Biofuels won't solve world energy problem: Shell

ROME (Reuters) - Biofuels will not solve the world’s energy problem, the chief executive of Royal Dutch Shell said on Sunday, amid growing criticism of their environmental and social benefits.

A worker shows a sample of biodiesel made from castor beans (L) at a biodiesel refinery in Iraquara, Brazil, March 31, 2008. REUTERS/Jamil Bittar

The remarks follow protests in Brazil and Europe against fuels derived from food crops. Food shortages and rising costs have set off rioting and protests in countries including Haiti, Cameroon, Niger and Indonesia.

“The essential point of biofuels is over time they will play a role,” Jeroen van der Veer, chief executive of Royal Dutch Shell, told reporters on the sidelines of the International Energy Forum.

“But there are high expectations what role they will play in the short term.”

The oil minister for Qatar, a member of the Organization of the Petroleum Exporting Countries, had harsher words to say about biofuels at the energy forum, a gathering of producers and consumers.

“Now the world is facing a shortage of food,” Qatar’s Abdullah al-Attiyah said, answering a question at a news conference.
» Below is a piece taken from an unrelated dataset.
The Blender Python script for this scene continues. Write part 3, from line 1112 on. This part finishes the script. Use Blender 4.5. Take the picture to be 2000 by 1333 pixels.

“I don’t think we should blame oil, we should blame biofuels.”


Biofuels are set to play a growing role. The European Union agreed last year to get 10 percent of all transport fuel from biofuels by 2020 to help fight climate change.

But concern over meeting the biofuels targets has fuelled fears that sky-high food prices may rise even further if fertile arable land in Europe is turned over to growing “energy crops”.

First-generation biofuels usually come from food crops such as wheat, maize, sugar or vegetable oils. They need energy-intensive inputs like fertilizer, which make it harder to cut emissions contributing to climate change.

Second-generation biofuels would use non-food products such as straw and waste lumber. So far, their production has been mostly experimental.

“Biofuels are all about how you develop them without unintended consequences. It is not only the competition with food, it is also the competition for sweet water in the world,” Shell’s Van der Veer said.

An official from the International Energy Agency also said the impact of biofuels should have been forseen.

“Maybe we should have anticipated them better,” the IEA’s deputy executive director, William Ramsay, said.

“But when you have a combination of things happening at the same time -- increasing demand for energy-intensive food, terrific droughts, things like that -- then add to that the competition in certain markets for food and fuel, the preconditions are there.”